Polynomials such that roots=coefficients

I think I got the proof that no such real polynomial with degree $ \geq 6$ exists.

Let $n \geq 6$

Suppose for contradiction that $z_1,\ldots,z_n \in \mathbb R-\{0\}^n$ are such that $(X-z_1)...(X-z_n)=X^n+\sum_{k=1}^{n-1}z_iX^{n-i}$

Then three useful identities appear $$\sum_{k=1}^{n}z_k=-z_1 \; \; \; \;(1)$$

$$\sum_{\large1\leq i<j \leq n}z_iz_j=z_2 \; \; \; \;(2)$$

$$\prod_{k=1}^n z_k=(-1)^n z_n \; \; \; \;(3)$$

Since $$(\sum_{k=1}^{n}z_k)^2=\sum_{k=1}^{n}z_k^2+2\sum_{\large1\leq i<j \leq n}z_iz_j$$it follows that$$z_1^2=2z_2+\sum_{k=1}^{n}z_k^2$$

Hence $$0< \sum_{k=2}^{n}z_k^2=-2z_2 \; \; \; \;(4)$$ and $$0<\sum_{k=3}^{n}z_k^2=1-(z_2+1)^2 \; \; \; \;(5) $$

$(4)$ and $(5)$ imply $$\; \; \; \;-2<z_2<0 \; \; \; \;(6)$$

thus $(6)$ and $(4)$ imply $$0<\sum_{k=2}^{n}z_k^2 < 4 \; \; \; \; (7)$$

Also $(6)$ and $(5)$ imply $$0<\sum_{k=3}^{n}z_k^2 \leq 1 \; \; \; \; (8)$$

By AM-GM, $$\left(|z_3|^2\ldots|z_{n-1}|^2 \right)^{1/(n-3)} \leq \frac{1}{n-3}\sum_{k=3}^{n-1}z_k^2 \leq \frac{1}{n-3}\sum_{k=3}^{n}z_k^2$$

Hence $$|z_3|^2\ldots|z_{n-1}|^2 \leq \left(\frac{1}{n-3}\sum_{k=3}^{n}z_k^2\right)^{n-3} $$

Squaring, $$|z_3|\ldots|z_{n-1}| \leq \left(\frac{1}{n-3}\sum_{k=3}^{n}z_k^2\right)^{\large \frac{n-3}{2}} \leq_{ \large (8)} \dfrac{1}{{(n-3)}^{(n-3)/2}} \; \; \; \; (9)$$

By triangle inequality $(1)$, and Cauchy-Schwarz

$$2|z_1| \leq \sum_{k=2}^{n}|z_k| \leq \sqrt{n-1} \sqrt{\sum_{k=2}^{n}z_k^2} $$

Hence by $(7)$,

$$|z_1| \leq \sqrt{n-1} \; \; \; \; (10)$$

Rewriting $(6)$ as $$|z_2|\lt2 \; \; \; \; (11) $$

Recalling $(3)$ (with $z_n$ cancelled from both sides) and putting together $(9)$, $(10)$ and $(11)$, we have

$$1=|z_1||z_2||z_3|\cdots|z_{n-1}| < \dfrac{ 2\sqrt{n-1}}{{(n-3)}^{(n-3)/2}}$$

This inequality fails for $n\geq 6$.

Contradiction.

I can't prove anything for $n=5$ so maybe the conjecture doesn't hold.

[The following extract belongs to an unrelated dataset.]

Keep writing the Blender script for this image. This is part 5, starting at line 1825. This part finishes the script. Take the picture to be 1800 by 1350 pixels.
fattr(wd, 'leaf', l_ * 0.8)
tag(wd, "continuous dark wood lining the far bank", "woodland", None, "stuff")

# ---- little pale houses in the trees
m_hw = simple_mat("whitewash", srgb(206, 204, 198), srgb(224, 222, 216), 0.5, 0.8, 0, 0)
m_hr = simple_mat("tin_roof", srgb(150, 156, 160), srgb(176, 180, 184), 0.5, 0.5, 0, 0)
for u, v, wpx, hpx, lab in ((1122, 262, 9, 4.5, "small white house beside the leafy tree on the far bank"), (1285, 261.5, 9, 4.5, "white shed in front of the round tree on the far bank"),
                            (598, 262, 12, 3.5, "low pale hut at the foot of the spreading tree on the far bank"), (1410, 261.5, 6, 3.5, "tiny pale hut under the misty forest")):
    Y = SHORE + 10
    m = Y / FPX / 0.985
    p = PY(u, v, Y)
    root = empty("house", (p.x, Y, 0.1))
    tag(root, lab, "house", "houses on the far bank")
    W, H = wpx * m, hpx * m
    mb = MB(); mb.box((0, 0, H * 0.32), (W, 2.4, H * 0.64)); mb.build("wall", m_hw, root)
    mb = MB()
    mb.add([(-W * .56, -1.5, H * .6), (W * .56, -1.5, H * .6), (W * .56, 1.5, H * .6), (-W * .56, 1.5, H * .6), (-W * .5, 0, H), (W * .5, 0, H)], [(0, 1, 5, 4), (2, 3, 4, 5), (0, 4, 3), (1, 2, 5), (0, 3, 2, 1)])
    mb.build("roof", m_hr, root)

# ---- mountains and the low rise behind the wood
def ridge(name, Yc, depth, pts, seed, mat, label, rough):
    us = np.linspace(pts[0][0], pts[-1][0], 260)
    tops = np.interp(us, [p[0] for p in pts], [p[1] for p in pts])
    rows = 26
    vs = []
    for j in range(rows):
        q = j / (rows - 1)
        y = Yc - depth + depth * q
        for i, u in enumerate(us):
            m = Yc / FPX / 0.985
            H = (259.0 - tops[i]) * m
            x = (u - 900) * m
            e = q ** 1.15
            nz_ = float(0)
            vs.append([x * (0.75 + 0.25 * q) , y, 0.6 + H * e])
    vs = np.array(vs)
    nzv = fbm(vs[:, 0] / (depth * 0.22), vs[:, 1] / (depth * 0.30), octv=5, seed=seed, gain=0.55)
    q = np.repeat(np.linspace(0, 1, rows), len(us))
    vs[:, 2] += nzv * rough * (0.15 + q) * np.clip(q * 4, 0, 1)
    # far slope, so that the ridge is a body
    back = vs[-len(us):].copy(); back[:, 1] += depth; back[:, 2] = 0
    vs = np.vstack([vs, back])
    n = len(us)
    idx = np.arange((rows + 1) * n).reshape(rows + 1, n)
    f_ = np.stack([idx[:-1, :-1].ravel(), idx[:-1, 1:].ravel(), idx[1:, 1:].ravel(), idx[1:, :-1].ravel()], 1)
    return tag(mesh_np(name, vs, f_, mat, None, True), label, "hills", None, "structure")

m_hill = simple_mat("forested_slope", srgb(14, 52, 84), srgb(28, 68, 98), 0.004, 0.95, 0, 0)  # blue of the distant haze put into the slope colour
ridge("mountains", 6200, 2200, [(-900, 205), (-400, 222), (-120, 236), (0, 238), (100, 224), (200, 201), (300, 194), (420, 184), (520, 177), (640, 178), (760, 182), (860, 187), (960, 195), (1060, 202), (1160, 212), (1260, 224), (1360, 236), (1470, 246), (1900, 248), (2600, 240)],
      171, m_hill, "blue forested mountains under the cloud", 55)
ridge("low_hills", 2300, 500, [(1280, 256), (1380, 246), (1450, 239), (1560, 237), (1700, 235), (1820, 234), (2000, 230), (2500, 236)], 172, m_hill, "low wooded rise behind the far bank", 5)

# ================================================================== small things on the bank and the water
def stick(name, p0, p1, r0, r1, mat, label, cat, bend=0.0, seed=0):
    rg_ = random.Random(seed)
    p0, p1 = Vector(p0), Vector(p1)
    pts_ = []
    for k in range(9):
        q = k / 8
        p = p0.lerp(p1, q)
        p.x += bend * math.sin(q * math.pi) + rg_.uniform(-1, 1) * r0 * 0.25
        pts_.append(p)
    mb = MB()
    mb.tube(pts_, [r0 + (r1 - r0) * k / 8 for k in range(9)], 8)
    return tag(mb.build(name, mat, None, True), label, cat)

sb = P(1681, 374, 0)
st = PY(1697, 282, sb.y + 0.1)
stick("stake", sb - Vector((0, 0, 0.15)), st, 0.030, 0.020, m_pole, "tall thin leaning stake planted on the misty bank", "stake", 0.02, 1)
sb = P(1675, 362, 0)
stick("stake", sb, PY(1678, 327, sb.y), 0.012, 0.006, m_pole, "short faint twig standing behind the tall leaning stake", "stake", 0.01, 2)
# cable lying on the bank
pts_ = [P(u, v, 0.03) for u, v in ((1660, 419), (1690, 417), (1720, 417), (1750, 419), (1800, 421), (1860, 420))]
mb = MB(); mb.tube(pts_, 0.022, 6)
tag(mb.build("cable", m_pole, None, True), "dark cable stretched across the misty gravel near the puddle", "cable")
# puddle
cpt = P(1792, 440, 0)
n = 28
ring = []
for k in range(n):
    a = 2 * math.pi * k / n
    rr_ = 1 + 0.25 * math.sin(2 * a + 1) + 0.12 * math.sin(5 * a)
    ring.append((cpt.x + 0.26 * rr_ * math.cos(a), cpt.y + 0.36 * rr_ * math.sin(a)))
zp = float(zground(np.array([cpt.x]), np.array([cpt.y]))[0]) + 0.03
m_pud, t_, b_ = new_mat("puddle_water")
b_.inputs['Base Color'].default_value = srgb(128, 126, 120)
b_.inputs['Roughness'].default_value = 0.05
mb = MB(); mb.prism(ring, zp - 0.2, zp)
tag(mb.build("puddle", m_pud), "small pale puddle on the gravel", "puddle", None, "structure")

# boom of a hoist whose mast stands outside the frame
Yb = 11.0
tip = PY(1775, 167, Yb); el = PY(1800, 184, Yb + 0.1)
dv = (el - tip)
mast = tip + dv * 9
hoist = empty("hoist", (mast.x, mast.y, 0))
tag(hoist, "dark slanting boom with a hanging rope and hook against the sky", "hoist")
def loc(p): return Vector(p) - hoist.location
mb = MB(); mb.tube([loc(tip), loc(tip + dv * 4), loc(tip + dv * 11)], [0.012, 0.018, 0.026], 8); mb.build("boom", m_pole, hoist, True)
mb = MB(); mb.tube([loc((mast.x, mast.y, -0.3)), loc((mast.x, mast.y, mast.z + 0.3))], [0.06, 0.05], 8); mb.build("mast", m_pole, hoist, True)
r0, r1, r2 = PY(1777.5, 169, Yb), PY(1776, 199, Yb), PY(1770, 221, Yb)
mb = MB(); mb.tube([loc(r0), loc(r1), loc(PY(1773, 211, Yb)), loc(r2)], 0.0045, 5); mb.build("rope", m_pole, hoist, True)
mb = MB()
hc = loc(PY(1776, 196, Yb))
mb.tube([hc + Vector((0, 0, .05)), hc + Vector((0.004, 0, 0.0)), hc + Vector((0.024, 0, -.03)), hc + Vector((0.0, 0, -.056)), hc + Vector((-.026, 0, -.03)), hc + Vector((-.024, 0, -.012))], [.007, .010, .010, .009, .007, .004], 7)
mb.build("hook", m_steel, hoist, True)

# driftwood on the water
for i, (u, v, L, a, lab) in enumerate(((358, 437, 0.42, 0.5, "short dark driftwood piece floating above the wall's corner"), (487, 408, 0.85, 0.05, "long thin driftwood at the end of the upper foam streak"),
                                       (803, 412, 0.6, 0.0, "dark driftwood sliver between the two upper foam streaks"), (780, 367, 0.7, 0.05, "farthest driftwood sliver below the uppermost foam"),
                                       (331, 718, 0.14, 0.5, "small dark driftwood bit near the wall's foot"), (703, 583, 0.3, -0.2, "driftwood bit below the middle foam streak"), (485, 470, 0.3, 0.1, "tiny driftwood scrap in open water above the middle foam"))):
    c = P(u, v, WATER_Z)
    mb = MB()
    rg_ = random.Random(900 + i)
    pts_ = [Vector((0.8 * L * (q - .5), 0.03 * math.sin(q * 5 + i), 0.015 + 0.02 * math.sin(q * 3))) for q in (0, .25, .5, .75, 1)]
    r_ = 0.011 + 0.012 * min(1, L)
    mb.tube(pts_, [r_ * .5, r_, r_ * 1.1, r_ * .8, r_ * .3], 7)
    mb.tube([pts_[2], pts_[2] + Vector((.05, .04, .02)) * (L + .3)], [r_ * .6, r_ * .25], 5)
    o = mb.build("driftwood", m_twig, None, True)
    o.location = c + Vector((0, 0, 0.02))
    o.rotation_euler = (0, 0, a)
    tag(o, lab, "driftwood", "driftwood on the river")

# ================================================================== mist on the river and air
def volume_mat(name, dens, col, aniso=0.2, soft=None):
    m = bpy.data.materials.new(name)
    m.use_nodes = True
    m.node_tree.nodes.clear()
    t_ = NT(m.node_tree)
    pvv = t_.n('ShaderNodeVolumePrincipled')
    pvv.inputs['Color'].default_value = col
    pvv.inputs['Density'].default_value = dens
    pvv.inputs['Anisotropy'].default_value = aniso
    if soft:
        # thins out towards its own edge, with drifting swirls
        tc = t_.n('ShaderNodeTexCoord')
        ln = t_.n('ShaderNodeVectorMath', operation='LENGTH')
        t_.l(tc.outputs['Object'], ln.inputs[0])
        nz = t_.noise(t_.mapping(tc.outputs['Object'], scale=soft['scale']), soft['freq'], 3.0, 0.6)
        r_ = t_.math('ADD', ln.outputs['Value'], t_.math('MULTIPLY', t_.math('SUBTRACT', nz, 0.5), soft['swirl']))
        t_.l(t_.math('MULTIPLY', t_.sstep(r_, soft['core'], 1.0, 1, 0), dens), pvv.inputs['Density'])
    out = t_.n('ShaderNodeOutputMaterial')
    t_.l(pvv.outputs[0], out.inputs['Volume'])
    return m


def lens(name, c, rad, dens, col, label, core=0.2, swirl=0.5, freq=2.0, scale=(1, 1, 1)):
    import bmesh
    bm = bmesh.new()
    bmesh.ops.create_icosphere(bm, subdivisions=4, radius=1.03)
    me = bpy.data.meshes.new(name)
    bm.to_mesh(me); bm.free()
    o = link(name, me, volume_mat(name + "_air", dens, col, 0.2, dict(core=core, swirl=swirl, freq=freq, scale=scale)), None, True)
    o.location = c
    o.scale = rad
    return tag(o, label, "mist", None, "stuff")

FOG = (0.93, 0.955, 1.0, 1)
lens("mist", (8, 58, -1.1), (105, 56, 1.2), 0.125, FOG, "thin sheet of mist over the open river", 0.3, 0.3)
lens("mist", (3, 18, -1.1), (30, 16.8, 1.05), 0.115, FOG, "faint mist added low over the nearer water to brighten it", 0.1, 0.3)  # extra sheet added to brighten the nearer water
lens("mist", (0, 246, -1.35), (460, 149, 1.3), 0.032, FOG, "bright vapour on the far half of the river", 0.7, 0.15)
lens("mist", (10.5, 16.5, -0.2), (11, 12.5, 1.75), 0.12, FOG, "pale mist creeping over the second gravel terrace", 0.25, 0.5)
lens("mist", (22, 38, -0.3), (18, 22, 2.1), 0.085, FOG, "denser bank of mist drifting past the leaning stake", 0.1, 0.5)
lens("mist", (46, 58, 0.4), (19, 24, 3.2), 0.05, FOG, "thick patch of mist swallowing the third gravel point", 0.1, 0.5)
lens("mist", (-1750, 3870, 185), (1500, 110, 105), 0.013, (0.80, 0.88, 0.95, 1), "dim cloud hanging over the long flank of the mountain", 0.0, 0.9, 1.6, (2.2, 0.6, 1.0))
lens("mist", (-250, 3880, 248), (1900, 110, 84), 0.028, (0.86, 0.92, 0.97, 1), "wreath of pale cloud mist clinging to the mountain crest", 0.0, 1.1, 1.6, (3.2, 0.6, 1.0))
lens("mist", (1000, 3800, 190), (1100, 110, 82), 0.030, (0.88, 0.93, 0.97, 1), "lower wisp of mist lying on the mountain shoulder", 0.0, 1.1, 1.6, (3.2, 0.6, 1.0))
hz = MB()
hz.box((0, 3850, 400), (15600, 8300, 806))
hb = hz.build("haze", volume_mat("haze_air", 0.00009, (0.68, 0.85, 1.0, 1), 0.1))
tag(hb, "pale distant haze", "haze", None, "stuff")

The OP's edited problem (disallowing $0$ as root/coefficient) is worth looking at for polynomials of degree $3$, where the pertinent equations are

$$\begin{align} a&=-(a+b+c)\\ b&=ab+bc+ca\\ c&=-abc \end{align}$$

The assumption $abc\not=0$ turns the third equation into $a=-1/b$, which turns the first equation into $c=(2-b^2)/b$, and these, if I've done the algebra correctly, turn the second equation into

$$(b+1)(b^3-2b+2)=0$$

The root $b=-1$ gives $a=1$ and $c=-1$, corresponding to

$$X^3+X^2-X-1=(X-1)(X+1)(X+1)$$

The cubic has one real root at $b\approx-1.76929235424$ and two complex roots. Each of these will give a polynomial, so there are $4$ examples in all of cubic equations with nonzero root/coefficients.

Historical note: Googling on the number $1.76929235424$ leads to an earlier appearance of the cubic case about $12$ years ago at the Math Forum @ Drexel. The discussion there dates it back to at least $1954$.